=== AIM ===
From the material below, list every line containing "scene".
--- start of SUPPLIED MATERIAL ---
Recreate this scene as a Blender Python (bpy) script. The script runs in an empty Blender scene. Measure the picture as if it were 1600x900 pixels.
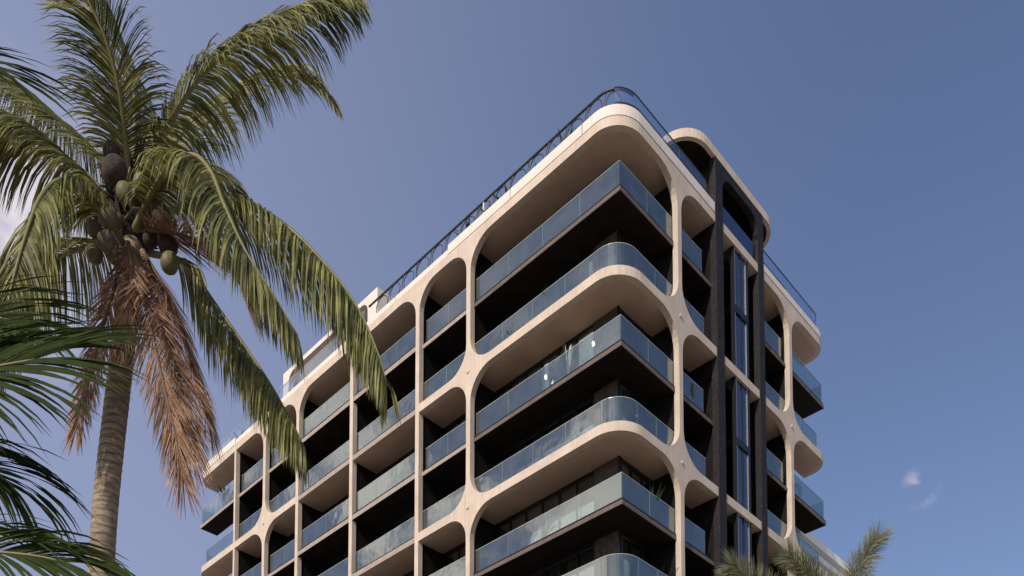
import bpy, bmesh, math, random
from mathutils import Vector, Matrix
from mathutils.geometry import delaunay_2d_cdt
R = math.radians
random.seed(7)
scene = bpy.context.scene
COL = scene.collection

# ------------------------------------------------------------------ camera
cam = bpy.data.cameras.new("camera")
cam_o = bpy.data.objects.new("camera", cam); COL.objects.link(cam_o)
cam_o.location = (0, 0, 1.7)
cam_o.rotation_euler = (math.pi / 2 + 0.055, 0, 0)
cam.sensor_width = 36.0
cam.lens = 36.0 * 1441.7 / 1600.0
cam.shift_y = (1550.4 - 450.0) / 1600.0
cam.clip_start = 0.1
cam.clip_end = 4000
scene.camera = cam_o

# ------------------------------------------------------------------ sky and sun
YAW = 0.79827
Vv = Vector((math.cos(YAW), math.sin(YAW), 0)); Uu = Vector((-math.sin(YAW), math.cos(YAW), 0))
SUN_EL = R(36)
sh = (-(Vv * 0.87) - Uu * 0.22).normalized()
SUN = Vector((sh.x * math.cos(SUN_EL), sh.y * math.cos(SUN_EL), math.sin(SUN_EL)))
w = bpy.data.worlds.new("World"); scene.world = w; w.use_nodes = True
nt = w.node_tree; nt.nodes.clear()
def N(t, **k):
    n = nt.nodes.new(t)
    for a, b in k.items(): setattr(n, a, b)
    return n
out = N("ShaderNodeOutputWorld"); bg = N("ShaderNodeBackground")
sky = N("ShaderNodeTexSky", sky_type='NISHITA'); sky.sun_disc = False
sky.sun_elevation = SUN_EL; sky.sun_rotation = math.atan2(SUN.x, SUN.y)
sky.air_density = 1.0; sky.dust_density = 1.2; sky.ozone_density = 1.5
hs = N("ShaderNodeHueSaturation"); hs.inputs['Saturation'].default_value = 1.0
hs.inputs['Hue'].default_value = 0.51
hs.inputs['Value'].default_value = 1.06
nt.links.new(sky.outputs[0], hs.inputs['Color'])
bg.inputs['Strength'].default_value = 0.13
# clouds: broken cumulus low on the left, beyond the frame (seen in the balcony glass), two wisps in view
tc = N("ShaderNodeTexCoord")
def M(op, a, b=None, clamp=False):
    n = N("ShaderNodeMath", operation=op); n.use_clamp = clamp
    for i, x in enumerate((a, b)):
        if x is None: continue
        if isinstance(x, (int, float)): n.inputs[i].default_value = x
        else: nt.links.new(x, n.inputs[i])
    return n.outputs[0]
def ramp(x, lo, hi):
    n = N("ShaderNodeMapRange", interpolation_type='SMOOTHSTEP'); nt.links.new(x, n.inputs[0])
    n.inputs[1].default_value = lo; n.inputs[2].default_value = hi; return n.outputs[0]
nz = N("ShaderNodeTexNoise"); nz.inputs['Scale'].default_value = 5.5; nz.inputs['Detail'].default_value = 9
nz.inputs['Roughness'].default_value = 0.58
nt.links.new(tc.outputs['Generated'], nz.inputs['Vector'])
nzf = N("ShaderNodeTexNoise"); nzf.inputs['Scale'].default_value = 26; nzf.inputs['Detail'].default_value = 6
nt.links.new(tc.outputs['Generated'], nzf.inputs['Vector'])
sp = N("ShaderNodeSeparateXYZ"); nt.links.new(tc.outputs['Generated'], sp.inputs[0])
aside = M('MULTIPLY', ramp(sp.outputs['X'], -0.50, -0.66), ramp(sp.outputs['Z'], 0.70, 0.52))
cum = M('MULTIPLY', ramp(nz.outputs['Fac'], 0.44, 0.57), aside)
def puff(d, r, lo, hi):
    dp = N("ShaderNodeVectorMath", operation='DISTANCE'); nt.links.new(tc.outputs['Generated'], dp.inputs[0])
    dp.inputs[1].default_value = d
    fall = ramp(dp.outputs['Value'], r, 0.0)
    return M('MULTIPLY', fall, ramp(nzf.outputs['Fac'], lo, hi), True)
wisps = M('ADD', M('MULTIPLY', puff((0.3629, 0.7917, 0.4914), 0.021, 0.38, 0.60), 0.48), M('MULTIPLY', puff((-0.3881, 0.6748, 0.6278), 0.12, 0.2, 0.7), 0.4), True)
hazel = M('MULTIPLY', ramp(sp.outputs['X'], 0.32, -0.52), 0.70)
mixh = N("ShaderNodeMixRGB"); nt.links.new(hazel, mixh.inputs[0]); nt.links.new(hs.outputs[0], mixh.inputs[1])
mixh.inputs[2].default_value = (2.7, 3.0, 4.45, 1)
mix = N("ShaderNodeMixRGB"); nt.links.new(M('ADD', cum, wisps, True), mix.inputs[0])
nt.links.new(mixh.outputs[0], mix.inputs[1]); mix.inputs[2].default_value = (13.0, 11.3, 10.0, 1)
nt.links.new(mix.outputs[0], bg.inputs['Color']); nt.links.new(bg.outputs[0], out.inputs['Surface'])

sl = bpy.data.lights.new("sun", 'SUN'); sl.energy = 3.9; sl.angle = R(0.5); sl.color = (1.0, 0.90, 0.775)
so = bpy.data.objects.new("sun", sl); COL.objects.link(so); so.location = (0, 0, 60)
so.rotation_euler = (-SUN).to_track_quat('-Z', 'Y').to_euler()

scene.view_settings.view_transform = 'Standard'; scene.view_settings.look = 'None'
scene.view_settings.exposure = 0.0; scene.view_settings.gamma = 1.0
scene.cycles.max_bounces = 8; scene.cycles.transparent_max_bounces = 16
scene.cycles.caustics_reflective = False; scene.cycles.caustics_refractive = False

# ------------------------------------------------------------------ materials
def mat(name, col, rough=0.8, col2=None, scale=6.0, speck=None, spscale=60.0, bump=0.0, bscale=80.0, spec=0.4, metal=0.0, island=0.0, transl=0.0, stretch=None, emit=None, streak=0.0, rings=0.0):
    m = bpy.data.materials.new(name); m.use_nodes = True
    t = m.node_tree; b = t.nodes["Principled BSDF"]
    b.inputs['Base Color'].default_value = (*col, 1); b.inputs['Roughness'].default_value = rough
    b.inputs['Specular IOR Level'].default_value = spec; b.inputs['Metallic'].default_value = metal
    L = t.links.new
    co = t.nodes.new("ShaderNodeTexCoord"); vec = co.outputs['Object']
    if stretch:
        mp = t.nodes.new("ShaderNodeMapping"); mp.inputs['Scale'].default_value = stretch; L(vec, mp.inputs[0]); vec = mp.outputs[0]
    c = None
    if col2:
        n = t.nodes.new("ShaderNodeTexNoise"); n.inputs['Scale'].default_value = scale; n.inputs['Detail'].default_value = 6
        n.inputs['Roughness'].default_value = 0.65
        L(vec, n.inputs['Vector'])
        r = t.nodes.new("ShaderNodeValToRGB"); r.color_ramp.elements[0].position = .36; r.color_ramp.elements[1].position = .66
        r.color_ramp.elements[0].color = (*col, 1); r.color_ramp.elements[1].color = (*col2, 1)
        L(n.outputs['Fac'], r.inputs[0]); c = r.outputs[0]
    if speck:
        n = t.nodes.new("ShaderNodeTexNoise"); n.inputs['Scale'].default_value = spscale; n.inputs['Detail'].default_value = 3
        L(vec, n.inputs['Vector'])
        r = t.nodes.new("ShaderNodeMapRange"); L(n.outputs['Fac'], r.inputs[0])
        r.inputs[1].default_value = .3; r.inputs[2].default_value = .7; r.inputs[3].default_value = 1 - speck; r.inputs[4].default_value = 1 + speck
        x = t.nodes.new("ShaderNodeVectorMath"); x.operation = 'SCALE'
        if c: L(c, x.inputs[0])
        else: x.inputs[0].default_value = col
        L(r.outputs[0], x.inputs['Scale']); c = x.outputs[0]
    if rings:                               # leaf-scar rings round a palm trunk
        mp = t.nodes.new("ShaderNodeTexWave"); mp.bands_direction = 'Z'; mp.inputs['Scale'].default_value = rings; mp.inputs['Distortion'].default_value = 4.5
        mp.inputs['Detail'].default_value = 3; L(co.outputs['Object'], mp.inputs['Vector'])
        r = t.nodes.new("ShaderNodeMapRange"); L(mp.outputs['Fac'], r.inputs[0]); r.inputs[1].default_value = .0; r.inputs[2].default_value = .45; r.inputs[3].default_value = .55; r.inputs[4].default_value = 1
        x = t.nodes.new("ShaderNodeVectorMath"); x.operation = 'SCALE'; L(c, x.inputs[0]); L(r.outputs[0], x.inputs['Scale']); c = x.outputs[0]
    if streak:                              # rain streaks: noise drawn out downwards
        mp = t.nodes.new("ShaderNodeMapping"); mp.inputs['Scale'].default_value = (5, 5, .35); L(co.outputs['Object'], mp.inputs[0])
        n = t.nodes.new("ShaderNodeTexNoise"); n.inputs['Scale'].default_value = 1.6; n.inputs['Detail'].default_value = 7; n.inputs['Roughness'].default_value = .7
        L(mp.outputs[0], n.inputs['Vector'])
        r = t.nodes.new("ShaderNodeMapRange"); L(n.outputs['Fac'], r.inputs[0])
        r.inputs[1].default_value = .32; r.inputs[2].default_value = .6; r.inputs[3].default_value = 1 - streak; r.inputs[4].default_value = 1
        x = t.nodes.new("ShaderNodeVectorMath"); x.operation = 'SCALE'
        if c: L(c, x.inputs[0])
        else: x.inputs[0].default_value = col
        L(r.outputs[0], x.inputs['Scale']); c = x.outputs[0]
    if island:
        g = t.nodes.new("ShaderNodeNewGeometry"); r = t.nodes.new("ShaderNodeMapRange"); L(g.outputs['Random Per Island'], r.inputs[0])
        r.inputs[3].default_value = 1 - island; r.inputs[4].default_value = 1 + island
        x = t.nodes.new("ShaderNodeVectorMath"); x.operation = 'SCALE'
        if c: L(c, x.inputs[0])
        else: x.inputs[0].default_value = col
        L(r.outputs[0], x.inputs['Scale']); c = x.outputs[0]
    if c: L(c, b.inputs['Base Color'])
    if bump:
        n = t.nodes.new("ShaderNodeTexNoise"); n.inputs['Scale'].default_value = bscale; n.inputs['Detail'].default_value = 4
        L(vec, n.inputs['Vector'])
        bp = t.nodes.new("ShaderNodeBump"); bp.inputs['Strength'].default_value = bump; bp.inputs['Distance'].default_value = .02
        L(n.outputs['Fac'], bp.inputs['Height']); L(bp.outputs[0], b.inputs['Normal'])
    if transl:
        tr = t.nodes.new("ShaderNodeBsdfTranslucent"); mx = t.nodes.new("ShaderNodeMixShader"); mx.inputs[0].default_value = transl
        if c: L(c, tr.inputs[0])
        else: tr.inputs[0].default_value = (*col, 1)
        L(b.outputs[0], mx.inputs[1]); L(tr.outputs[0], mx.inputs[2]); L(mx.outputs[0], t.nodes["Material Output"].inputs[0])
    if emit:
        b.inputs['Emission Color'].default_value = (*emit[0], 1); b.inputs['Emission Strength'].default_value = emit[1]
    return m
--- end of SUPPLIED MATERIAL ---
=== TASK OUTPUT ===
Recreate this scene as a Blender Python (bpy) script. The script runs in an empty Blender scene. Measure the picture as if it were 1600x900 pixels.
scene = bpy.context.scene
COL = scene.collection
scene.camera = cam_o
w = bpy.data.worlds.new("World"); scene.world = w; w.use_nodes = True
scene.view_settings.view_transform = 'Standard'; scene.view_settings.look = 'None'
scene.view_settings.exposure = 0.0; scene.view_settings.gamma = 1.0
scene.cycles.max_bounces = 8; scene.cycles.transparent_max_bounces = 16
scene.cycles.caustics_reflective = False; scene.cycles.caustics_refractive = False